▶ **INPUT RECORDS**:
_ _ _ _
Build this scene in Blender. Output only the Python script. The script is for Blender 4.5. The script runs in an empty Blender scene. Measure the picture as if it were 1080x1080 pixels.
_ _ _ _
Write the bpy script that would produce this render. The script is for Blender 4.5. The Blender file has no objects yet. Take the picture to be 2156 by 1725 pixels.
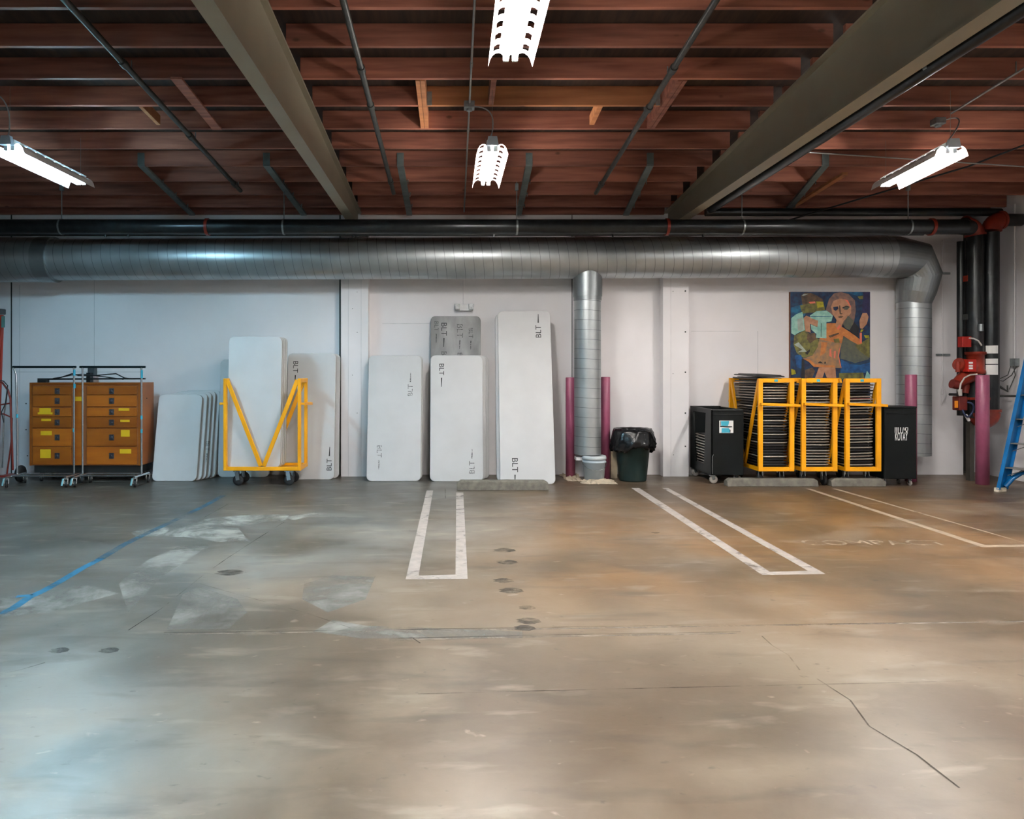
_ _ _ _
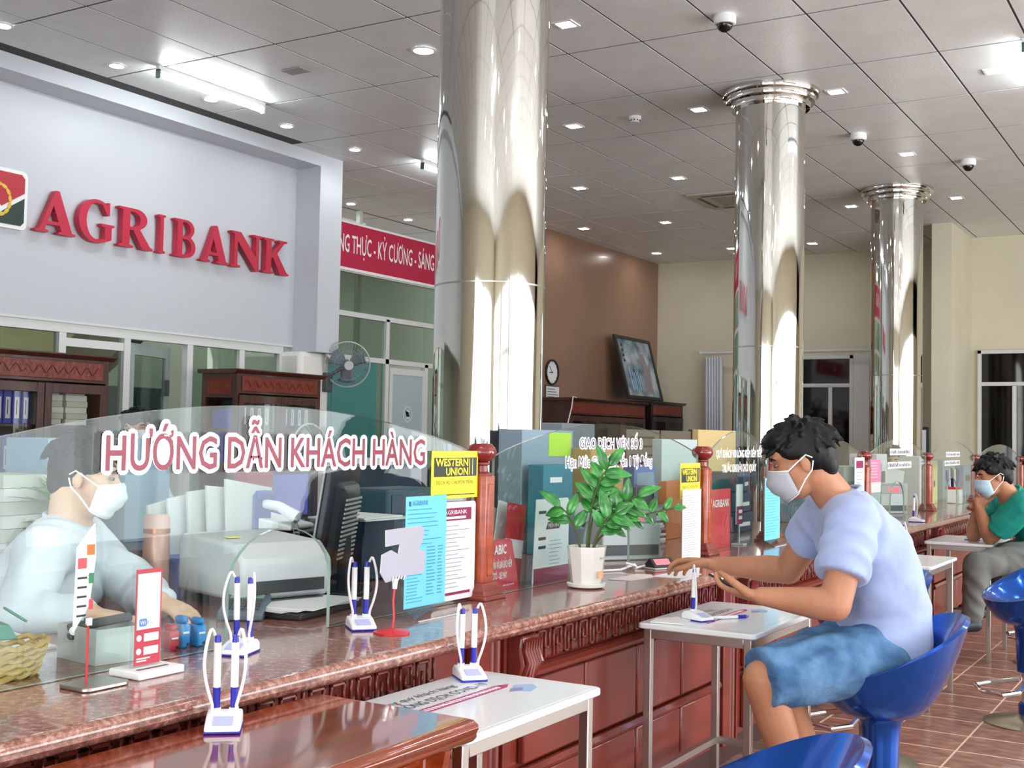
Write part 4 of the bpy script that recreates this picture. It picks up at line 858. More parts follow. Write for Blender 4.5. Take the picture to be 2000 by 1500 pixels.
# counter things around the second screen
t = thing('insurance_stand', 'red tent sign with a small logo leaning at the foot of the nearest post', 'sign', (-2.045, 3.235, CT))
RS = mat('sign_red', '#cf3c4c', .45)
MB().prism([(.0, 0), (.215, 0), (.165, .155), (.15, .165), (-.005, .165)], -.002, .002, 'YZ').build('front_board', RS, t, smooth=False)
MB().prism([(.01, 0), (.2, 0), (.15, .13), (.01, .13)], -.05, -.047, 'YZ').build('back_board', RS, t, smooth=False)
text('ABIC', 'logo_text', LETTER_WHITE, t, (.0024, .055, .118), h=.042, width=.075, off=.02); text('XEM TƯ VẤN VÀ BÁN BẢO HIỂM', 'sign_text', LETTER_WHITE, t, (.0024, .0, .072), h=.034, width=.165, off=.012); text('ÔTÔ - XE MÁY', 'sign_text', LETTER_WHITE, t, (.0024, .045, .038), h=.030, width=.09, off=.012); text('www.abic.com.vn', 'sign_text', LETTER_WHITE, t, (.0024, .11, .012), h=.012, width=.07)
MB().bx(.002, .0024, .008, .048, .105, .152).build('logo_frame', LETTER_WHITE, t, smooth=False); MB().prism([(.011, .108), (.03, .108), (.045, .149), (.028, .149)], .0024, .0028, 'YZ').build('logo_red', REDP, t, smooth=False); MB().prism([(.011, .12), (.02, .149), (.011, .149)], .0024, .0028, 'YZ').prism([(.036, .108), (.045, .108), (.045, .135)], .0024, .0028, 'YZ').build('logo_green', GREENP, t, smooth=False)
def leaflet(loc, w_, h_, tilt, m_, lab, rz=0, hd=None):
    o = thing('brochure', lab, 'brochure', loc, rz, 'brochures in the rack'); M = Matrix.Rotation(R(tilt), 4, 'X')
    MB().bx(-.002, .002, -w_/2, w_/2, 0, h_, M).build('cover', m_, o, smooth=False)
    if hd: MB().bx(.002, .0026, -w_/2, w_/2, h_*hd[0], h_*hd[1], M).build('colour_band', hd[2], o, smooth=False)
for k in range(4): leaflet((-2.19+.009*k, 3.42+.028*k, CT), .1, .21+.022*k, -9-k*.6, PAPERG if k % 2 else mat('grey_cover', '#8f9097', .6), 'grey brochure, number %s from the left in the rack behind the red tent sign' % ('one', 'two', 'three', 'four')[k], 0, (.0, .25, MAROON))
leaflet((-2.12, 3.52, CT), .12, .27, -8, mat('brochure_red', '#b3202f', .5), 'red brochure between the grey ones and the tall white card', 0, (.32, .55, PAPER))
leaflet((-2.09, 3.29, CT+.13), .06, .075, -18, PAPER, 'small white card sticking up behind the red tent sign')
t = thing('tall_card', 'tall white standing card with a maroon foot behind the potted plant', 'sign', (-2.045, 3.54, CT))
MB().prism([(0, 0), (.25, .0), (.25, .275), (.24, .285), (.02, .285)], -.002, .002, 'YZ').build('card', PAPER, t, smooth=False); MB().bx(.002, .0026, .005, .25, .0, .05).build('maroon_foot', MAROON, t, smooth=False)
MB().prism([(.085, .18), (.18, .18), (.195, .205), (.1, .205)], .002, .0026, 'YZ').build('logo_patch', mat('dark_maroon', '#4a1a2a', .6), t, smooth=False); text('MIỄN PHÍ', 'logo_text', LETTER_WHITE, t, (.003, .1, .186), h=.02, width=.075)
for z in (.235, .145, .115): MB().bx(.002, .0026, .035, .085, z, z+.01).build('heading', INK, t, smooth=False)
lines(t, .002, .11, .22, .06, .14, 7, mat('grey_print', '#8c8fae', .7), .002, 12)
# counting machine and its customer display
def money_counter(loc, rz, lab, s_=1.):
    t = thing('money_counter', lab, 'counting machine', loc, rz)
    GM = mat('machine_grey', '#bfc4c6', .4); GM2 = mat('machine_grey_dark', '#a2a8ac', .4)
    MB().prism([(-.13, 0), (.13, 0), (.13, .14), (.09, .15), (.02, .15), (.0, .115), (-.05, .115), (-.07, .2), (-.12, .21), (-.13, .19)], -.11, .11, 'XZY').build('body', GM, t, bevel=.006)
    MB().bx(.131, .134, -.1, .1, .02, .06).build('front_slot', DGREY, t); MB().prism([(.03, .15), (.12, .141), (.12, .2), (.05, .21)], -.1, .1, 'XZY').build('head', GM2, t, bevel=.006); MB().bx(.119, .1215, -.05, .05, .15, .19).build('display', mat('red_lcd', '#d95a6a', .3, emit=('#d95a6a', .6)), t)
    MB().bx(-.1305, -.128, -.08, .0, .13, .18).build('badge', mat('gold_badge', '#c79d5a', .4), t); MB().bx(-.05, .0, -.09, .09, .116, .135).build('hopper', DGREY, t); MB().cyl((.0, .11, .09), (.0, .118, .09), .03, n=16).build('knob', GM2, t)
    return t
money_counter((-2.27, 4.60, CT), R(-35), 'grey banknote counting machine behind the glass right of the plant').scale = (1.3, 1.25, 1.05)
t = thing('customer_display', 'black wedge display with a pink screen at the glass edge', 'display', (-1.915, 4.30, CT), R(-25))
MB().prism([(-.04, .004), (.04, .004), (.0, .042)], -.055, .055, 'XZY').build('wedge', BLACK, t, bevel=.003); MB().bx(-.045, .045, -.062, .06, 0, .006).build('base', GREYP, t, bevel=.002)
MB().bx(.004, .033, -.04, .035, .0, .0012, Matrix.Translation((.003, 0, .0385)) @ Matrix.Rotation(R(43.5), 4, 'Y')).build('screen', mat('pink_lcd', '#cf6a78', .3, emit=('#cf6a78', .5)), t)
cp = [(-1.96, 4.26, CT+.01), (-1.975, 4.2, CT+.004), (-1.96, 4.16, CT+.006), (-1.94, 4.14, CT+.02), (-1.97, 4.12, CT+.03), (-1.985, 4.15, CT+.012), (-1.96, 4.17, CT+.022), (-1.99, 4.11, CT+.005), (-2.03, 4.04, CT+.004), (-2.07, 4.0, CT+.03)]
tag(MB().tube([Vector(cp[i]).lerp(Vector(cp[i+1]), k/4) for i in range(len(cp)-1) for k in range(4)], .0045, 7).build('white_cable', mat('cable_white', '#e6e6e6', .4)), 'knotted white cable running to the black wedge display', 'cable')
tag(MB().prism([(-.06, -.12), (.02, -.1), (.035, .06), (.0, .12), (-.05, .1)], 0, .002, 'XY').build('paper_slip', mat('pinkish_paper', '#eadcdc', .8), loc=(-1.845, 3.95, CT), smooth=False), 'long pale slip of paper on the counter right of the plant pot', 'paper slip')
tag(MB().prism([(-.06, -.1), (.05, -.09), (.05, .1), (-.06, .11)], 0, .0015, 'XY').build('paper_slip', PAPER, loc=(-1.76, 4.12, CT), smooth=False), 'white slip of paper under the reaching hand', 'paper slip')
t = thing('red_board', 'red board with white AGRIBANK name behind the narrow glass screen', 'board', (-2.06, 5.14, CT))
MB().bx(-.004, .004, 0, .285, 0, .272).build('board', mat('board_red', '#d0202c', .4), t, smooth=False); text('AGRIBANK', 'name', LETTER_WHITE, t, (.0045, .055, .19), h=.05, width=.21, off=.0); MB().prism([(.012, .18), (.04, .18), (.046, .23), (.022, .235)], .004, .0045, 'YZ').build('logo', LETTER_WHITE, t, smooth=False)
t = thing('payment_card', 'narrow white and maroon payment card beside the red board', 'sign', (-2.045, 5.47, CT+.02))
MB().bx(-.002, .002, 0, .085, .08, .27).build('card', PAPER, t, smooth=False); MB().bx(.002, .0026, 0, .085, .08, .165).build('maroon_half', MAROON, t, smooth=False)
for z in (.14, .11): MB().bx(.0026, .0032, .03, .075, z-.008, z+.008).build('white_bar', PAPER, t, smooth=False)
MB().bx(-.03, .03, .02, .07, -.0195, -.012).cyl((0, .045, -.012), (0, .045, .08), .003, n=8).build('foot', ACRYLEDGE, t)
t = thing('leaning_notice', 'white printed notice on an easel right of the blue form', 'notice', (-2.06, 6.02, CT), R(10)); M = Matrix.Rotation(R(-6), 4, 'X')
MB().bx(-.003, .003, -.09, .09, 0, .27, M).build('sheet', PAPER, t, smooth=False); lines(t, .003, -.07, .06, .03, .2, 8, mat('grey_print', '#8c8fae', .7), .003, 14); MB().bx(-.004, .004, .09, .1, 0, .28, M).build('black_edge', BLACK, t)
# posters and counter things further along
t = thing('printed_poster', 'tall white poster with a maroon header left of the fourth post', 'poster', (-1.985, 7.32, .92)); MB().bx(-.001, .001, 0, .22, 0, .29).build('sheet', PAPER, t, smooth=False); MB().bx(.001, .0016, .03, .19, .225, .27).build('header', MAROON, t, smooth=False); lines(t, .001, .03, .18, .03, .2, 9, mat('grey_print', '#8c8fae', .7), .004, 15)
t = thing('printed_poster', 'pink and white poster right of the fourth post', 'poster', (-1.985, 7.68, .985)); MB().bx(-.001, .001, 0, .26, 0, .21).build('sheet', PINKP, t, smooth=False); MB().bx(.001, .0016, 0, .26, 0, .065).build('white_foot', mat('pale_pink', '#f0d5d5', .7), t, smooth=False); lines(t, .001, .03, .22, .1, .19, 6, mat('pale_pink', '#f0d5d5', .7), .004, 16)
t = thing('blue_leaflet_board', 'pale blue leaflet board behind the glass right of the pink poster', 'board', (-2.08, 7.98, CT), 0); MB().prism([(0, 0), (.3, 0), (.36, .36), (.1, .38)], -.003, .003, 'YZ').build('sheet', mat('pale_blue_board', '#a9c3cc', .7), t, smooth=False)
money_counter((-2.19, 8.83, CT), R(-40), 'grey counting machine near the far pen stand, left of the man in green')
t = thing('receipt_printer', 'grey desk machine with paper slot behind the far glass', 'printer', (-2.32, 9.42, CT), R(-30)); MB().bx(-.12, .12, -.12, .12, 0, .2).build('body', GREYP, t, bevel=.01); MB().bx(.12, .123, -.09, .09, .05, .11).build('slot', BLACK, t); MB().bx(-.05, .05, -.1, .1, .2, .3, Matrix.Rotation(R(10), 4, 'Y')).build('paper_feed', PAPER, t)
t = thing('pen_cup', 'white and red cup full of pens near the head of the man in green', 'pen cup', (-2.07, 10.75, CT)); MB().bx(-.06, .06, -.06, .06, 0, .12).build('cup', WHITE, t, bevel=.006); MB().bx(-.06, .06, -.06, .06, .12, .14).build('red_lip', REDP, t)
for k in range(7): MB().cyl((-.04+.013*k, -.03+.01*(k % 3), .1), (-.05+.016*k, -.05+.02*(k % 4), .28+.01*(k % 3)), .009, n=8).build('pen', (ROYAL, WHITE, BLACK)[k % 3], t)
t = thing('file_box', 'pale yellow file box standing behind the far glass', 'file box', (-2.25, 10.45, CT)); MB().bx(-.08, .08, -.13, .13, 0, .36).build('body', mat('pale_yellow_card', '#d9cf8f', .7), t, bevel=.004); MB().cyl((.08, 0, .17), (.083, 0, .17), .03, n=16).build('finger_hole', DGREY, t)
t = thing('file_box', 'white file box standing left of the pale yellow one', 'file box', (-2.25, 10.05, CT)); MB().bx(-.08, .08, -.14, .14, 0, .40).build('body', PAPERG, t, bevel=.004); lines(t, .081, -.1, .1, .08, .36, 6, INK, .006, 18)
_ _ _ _
Pick out all lines containing the string "Take".

▶ **EXERCISE SOLUTION**:
Write the bpy script that would produce this render. The script is for Blender 4.5. The Blender file has no objects yet. Take the picture to be 2156 by 1725 pixels.
Write part 4 of the bpy script that recreates this picture. It picks up at line 858. More parts follow. Write for Blender 4.5. Take the picture to be 2000 by 1500 pixels.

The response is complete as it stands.